**INPUT RECORDS**
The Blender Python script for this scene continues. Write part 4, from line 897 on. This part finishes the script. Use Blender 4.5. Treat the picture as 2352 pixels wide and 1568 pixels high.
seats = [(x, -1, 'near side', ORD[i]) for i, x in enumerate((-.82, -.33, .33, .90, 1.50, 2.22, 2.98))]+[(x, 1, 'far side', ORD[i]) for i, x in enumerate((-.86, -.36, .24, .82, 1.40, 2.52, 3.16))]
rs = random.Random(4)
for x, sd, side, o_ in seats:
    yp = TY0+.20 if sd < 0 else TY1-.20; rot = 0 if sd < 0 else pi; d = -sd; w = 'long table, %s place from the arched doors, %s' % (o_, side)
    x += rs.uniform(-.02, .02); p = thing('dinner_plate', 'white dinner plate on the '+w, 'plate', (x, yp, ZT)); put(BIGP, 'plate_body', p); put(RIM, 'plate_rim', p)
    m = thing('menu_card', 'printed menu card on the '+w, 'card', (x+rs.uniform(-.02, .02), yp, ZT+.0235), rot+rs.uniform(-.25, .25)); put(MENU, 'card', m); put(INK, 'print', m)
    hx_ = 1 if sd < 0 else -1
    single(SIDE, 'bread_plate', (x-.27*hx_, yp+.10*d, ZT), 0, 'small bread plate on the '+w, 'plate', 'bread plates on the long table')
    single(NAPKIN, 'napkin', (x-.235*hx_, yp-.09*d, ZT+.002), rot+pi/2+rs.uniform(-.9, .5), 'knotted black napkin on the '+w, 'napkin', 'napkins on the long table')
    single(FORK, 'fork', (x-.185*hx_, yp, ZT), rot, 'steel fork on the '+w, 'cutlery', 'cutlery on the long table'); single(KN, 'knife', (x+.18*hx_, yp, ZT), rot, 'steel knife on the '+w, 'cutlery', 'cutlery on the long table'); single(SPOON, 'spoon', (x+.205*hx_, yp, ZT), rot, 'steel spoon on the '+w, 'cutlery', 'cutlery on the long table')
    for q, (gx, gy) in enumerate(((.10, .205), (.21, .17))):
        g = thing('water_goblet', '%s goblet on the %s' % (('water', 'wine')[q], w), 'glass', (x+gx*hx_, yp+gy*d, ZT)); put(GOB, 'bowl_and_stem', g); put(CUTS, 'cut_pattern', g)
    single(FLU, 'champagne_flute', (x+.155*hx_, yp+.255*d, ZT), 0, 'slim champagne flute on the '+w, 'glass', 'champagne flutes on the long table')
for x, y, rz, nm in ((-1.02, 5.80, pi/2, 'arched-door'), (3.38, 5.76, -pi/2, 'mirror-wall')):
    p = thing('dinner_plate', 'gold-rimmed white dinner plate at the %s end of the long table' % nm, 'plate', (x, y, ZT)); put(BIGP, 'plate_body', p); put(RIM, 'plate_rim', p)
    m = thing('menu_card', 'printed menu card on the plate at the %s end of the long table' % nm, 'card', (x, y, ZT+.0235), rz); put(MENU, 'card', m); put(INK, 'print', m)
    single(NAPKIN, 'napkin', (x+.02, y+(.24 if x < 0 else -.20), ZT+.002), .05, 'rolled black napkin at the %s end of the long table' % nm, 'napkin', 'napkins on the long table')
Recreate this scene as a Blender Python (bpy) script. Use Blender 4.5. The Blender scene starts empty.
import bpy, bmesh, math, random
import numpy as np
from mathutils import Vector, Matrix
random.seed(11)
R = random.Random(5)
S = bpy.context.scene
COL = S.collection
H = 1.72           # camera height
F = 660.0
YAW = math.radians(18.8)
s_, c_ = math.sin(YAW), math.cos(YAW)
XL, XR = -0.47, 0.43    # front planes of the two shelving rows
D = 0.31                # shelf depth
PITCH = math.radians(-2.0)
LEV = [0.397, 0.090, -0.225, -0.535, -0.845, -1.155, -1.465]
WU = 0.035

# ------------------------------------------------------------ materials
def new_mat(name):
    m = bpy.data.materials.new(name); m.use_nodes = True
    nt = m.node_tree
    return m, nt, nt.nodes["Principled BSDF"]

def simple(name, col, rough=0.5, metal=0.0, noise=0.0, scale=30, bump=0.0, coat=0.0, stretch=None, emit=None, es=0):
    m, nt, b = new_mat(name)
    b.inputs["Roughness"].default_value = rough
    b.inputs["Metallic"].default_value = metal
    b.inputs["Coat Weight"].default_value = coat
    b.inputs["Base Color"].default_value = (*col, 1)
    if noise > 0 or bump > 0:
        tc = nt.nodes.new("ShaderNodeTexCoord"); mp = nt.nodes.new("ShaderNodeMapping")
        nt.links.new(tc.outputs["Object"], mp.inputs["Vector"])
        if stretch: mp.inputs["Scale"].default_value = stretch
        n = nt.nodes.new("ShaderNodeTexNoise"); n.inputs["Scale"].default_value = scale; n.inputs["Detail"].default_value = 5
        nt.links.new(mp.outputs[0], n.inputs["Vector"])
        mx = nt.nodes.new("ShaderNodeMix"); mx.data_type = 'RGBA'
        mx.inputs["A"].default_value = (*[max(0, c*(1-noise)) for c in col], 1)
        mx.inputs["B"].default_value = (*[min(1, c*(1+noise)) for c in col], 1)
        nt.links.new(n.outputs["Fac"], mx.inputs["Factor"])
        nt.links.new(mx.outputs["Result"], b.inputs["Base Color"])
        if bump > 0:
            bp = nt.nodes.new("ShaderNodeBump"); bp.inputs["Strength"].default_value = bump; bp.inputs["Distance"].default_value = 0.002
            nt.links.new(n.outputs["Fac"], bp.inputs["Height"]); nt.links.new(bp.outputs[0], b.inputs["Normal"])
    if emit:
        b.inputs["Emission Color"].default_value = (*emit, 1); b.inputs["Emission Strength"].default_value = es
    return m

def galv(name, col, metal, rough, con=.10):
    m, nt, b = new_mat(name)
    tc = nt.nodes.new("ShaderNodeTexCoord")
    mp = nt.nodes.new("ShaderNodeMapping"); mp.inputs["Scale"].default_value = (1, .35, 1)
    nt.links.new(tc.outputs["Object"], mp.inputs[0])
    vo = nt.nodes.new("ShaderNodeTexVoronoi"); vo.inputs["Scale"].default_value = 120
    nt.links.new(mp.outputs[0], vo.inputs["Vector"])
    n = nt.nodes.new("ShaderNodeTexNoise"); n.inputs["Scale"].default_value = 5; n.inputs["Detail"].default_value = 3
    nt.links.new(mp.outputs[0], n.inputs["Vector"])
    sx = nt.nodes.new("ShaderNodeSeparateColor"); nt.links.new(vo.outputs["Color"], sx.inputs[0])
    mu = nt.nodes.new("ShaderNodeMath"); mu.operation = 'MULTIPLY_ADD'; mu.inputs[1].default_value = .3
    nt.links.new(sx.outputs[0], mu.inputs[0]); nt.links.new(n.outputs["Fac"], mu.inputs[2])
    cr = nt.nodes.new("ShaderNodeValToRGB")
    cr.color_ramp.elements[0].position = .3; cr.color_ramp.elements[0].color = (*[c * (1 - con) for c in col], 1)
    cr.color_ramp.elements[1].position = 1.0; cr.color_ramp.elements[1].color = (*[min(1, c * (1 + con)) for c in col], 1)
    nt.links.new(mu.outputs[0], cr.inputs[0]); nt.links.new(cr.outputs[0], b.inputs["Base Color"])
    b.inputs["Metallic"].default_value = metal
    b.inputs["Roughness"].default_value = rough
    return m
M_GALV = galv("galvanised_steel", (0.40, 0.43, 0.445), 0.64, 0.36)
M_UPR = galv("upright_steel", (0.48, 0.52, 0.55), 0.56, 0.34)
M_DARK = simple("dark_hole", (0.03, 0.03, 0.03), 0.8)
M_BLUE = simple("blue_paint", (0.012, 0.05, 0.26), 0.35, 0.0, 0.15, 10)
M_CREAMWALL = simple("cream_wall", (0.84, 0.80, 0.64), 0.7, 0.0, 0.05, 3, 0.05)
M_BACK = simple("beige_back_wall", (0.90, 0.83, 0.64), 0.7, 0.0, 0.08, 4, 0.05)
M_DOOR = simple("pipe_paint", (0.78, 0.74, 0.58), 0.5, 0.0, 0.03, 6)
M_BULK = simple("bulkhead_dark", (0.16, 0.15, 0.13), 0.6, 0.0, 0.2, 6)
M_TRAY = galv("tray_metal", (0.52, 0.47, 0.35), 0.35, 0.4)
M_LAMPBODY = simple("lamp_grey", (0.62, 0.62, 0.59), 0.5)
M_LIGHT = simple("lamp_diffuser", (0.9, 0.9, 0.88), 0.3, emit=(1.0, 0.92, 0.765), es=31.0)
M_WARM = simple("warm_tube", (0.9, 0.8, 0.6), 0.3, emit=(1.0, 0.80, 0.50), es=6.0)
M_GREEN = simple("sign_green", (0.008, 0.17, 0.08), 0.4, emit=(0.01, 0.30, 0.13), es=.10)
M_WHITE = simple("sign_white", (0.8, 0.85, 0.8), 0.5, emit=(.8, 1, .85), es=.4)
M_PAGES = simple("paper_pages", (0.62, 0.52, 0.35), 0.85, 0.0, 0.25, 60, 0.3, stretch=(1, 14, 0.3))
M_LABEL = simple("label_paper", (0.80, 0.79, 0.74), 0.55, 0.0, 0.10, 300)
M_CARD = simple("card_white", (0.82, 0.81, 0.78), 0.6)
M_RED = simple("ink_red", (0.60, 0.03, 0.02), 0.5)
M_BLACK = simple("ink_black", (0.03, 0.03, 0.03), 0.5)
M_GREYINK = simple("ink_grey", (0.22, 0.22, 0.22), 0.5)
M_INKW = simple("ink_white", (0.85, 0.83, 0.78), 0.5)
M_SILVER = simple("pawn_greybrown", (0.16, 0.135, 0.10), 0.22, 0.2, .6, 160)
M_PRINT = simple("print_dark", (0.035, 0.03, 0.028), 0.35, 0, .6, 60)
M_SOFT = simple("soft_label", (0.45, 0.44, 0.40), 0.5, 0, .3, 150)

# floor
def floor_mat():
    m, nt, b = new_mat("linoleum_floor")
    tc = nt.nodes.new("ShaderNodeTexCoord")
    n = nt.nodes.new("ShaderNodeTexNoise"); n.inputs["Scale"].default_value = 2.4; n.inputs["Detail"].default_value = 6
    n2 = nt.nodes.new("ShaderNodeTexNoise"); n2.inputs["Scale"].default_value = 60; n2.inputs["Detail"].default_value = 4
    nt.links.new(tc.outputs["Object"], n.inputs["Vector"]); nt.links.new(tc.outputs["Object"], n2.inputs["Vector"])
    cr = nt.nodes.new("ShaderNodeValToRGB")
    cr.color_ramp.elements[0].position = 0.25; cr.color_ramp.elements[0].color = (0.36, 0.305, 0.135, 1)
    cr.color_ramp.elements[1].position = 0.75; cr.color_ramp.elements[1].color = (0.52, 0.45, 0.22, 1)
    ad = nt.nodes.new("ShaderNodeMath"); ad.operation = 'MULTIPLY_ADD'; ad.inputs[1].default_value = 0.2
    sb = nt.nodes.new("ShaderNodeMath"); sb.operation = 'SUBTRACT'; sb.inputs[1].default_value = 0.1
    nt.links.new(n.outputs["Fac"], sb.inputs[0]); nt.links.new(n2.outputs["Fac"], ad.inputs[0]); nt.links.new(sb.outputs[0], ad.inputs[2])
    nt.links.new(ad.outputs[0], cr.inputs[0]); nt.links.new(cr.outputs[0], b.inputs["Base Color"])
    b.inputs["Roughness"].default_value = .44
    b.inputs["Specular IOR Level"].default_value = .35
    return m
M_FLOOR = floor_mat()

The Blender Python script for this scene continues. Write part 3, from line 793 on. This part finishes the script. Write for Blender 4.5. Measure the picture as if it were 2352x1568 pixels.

**STATED EXERCISE**
Lines of the material that contain the word "Write" are to be gathered.

**TASK ANSWER**
The Blender Python script for this scene continues. Write part 4, from line 897 on. This part finishes the script. Use Blender 4.5. Treat the picture as 2352 pixels wide and 1568 pixels high.
The Blender Python script for this scene continues. Write part 3, from line 793 on. This part finishes the script. Write for Blender 4.5. Measure the picture as if it were 2352x1568 pixels.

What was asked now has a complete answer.